In Third Person

A personal look into video games, the video game industry and video game culture.

Image from IGN

I loved Fight Night Round 4. I loved how the gameplay engine was tweaked so that the game played and moved a lot more realistically. While it wasn't perfect (in particular all of the menu-based stuff was borderline maddening), it's easily the best boxing video game around and I enjoyed it greatly.

So why did I furiously trade it in after owning it for only two weeks?

I was on my 50th fight in career mode. My character had a record of 48-0-2. I was about to train for my 50th fight when...the game crashes.

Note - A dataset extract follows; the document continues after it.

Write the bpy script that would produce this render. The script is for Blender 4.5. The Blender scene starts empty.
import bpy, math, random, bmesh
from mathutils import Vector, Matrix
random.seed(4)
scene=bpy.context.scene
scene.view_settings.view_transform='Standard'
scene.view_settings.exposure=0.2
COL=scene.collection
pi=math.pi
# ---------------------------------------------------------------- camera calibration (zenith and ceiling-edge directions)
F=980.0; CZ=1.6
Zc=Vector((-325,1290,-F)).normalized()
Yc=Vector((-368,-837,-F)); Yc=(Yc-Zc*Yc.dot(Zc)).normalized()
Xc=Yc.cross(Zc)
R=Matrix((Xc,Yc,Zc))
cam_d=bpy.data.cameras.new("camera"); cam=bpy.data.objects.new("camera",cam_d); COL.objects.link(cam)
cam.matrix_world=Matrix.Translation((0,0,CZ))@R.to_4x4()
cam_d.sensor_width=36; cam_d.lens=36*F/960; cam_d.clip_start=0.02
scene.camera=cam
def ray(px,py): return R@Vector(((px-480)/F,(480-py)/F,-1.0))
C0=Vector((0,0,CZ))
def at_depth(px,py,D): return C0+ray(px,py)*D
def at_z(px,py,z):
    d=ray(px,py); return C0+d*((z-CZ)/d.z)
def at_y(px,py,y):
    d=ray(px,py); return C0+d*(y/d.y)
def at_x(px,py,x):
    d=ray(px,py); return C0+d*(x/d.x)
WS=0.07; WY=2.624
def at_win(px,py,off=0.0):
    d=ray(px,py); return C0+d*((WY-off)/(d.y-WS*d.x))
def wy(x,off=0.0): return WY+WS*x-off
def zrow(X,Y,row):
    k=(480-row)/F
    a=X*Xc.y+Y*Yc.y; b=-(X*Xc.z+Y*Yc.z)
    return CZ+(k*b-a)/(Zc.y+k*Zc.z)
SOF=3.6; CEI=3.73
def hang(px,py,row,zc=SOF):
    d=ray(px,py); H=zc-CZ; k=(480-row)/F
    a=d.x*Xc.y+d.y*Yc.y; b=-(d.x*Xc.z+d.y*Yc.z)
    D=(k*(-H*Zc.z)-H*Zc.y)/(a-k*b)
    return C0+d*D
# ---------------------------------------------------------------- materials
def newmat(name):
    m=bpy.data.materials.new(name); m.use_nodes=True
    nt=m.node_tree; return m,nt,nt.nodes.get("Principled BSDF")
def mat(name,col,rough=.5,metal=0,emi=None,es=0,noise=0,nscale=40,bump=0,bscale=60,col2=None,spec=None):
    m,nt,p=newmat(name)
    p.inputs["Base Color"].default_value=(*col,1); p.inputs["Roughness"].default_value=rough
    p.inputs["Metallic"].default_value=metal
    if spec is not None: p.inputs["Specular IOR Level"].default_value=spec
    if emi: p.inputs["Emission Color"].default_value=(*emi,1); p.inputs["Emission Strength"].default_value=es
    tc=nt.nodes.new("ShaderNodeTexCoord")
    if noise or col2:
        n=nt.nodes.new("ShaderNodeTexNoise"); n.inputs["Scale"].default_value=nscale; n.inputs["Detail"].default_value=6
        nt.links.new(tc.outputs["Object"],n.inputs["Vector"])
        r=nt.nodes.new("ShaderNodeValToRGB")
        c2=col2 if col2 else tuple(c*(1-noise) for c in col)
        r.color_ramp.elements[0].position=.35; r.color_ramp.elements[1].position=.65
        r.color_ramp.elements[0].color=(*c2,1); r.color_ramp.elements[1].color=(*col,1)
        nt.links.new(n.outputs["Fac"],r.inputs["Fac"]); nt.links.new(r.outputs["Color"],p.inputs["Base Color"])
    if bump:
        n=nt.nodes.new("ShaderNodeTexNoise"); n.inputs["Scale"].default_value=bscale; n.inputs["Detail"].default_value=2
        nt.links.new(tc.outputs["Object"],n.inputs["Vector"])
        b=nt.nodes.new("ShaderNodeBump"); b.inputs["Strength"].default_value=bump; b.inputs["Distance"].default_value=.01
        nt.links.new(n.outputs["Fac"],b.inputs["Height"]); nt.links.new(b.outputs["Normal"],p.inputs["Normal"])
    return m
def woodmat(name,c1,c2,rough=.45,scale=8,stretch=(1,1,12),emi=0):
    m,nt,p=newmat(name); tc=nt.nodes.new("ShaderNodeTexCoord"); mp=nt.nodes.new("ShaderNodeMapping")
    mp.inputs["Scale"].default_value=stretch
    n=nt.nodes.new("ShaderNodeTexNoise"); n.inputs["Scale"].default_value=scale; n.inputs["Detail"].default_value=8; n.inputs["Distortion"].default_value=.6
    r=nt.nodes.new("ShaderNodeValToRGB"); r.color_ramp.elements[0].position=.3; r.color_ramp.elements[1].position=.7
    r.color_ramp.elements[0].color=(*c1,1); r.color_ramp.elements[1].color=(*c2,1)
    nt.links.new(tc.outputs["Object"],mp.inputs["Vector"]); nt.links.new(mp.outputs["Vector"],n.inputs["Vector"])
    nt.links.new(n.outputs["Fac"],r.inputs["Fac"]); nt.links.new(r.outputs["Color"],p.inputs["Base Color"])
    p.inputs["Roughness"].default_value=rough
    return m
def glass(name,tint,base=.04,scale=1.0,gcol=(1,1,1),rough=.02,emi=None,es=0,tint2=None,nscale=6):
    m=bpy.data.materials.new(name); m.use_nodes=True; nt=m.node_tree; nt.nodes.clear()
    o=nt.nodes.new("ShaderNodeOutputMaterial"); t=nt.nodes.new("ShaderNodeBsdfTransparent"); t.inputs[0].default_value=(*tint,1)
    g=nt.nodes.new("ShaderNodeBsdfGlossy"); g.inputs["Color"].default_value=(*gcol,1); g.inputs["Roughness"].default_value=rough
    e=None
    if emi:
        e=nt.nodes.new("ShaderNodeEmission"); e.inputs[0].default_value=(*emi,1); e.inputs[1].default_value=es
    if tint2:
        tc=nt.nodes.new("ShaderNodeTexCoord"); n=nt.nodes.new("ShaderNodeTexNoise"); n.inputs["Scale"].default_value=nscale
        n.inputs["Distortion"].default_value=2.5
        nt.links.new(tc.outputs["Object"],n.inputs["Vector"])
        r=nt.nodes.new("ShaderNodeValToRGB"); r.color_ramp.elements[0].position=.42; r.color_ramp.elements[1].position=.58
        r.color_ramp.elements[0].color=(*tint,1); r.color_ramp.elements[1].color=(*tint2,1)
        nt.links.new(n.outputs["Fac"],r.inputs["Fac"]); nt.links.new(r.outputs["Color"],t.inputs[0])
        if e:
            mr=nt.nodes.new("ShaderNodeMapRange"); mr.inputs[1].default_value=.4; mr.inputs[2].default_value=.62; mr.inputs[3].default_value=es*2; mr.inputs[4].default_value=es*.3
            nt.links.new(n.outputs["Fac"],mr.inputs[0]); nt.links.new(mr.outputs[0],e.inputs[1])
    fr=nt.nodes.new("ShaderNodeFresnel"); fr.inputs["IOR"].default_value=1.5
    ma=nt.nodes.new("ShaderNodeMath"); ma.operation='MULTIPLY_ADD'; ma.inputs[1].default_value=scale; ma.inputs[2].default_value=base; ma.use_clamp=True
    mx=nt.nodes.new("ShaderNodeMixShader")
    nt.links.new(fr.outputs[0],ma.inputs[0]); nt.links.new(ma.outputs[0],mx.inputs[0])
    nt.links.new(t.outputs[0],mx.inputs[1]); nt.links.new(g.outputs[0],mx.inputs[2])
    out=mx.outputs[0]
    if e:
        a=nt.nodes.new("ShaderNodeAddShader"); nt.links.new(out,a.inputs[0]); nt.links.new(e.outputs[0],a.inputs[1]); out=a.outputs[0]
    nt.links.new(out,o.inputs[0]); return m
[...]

I don't know what could have caused the problem. So I tried it again. No dice. Tried to skip the training session. Nope. It would continue to crash on the date May 17, 2024 every single time.

There was no way around it; I was screwed. After hours of working my way to the top, my career was essentially destroyed by a glitch in the game. Great.

On EA Sports support forums, they refer to this as a "rare freeze issue". However, with over 500 posts in that particular thread, I have a hunch that I'm not alone on this one. They say a patch is on the way, but it won't come for another few weeks.

I understand it's probably the best they can do at this point, but that's not good enough of an answer for me. Sure, I could have just played Quick Match. I could have played online against a friend. I could have even tried Career Mode again and maybe not run into the same problem. But really there isn't any excuse for me being in this position in the first place. And what if the patch didn't fix my problem?

I refuse to support games that don't do the fundamental stuff, like work as they should. The moment I realized what had happened, I packed up the game and quickly traded it in at my local video game shop for something else.